Наши офицеры на Кубе чувствовали боевой настрой местных бойцов. Язов свидетельствовал: «По поводу вывода ракетных войск и сроков вывода между руководством группой войск и руководством Кубы существовали определенные разногласия. Это даже отражалось на отношении к нам кубинских товарищей, которых мы учили владеть нашей техникой…
Дважды в день американцы облетали наш учебный центр. Кубинцы, изучающие зенитную технику, рвались ее “попробовать”. И когда мы не разрешали, они возмущались. Приходилось объяснять, доказывать, что игра не стоит свеч, дескать, это согласовано на высшем уровне.
– С кем согласовано? Куба согласия не давала, – возмущались кубинцы.
И надо отметить: теплые отношения покрывались льдом отчуждения. Как-то я зашел в палатку, что-то вроде нашего красного уголка, и вижу: на стене вывешены флажки социалистических государств, но флажок Советского Союза в самом низу»[1597].
Зато Банди остался доволен: «Инспекции Объединенных Наций, одобренные обоими лидерами, оказались невозможными из-за оппозиции Кастро, но с советским сотрудничеством воздушное наблюдение за уходившими судами давало убедительные доказательства вывода»[1598]. Нитце подтверждал: «К воскресенью 11 ноября мы сосчитали все 42 советские ракеты, загруженные на советские суда, возвращавшиеся в советские порты».[1599]
Фиделю Кастро ситуация все меньше нравилась, и его разлад с Москвой с каждым днем только нарастал. Для восстановления отношений с ним Хрущев решил направить на Кубу Микояна. «Зная Микояна много лет, я считал, что его дипломатические качества в этом случае будут очень полезны, – писал Хрущев. – Он обладает хорошими нервами, спокоен, многократно может повторять одну и ту же аргументацию, не повышая тона. Это имеет большое значение, особенно в переговорах с таким горячим человеком, как Фидель. Кроме того, Микоян уже бывал на Кубе, и его там немножко знают. Одним словом, мы послали Микояна к Фиделю»[1600].
Мысли Хрущева уже были далеко от Кубы, он довольно быстро переключился на другие дела. В его большом выступлении на Президиуме ЦК 5 ноября не было ни слова ни о Кубе, ни об Америке.[1601] Первый секретарь говорил о планировании.

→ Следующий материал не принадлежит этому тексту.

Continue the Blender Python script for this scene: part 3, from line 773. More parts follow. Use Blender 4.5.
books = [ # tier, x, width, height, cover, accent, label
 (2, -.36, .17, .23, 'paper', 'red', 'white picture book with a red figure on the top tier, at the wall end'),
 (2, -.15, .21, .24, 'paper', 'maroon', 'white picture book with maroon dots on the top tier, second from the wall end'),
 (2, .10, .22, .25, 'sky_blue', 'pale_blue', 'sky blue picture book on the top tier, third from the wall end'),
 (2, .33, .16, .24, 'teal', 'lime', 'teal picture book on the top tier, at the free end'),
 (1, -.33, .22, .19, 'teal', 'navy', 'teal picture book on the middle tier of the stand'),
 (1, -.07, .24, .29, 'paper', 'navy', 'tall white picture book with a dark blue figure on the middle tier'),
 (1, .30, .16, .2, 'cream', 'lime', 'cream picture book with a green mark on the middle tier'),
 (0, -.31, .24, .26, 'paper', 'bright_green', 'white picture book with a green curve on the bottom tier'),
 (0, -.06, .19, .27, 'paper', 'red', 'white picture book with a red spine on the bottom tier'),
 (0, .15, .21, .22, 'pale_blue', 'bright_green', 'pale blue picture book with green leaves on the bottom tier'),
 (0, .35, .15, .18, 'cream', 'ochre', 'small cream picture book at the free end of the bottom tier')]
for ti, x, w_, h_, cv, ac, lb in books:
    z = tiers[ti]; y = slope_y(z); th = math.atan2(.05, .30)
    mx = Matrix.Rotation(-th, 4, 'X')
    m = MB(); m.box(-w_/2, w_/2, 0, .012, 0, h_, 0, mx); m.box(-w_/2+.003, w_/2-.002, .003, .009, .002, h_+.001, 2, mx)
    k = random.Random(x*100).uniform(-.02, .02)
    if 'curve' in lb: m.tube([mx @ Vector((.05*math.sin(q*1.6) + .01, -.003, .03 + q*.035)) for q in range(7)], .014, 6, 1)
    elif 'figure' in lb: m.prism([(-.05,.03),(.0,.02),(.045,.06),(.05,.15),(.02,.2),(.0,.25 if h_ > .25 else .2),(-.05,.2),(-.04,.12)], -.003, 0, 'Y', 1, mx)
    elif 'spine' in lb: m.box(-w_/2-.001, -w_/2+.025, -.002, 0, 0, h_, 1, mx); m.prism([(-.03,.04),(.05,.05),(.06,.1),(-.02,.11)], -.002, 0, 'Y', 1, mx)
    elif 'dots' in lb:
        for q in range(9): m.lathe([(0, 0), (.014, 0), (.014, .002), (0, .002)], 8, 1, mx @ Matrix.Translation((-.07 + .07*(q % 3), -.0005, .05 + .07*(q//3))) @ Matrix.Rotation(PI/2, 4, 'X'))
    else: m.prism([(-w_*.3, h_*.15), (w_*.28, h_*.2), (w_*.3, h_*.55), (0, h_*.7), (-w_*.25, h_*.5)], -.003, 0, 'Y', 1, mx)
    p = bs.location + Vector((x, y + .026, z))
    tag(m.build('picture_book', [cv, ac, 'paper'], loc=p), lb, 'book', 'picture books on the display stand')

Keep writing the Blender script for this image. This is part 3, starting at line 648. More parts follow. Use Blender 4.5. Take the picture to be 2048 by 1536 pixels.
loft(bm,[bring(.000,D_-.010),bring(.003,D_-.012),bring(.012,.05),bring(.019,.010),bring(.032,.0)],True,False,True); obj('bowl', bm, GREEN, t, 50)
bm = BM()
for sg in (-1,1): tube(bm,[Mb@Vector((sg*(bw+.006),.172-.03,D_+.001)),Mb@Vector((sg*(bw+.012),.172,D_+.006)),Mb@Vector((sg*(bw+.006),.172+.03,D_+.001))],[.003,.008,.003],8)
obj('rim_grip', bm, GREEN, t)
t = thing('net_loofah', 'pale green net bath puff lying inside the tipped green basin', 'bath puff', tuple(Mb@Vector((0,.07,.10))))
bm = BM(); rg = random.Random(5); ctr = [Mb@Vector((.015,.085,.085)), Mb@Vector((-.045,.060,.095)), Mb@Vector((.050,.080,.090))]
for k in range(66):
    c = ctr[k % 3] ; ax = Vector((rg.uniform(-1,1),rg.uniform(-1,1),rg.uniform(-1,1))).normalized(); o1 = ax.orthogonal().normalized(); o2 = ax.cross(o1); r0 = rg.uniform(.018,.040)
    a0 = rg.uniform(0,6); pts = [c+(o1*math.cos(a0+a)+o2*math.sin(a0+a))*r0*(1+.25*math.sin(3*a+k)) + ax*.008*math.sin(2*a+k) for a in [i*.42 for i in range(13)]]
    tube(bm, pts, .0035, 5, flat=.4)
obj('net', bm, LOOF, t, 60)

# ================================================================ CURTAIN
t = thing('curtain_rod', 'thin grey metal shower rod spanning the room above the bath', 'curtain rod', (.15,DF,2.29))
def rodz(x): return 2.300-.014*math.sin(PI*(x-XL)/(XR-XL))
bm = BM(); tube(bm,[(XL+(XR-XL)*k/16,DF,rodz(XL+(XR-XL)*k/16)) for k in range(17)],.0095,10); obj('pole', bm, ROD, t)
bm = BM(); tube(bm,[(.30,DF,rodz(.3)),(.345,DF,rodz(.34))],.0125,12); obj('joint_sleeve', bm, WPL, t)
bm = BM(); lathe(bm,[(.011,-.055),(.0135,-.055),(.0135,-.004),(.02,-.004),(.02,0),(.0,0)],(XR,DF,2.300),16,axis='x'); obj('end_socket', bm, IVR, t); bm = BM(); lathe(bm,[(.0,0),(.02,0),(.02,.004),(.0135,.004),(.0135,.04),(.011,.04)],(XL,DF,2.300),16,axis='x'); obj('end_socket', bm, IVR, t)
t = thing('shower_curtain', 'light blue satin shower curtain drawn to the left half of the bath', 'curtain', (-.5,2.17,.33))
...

По пути в Гавану Микоян залетел в Нью-Йорк, где провел переговоры со Стивенсоном и Макклоем, подтвердившими ему обещания о ненападении на Кубу. Вместе с Микояном – для юридического оформления американских и советских обязательств – прибыл и заместитель министра иностранных дел Кузнецов, которому пришлось вести долгие и трудные баталии с теми же американскими партнерами на площадке ООН. Юридической базой для дискуссий стал совместный советско-кубинский проект протокола из 15 пунктов, направленный У Тану 15 ноября. Однако американская сторона сделала все для затягивания этих переговоров.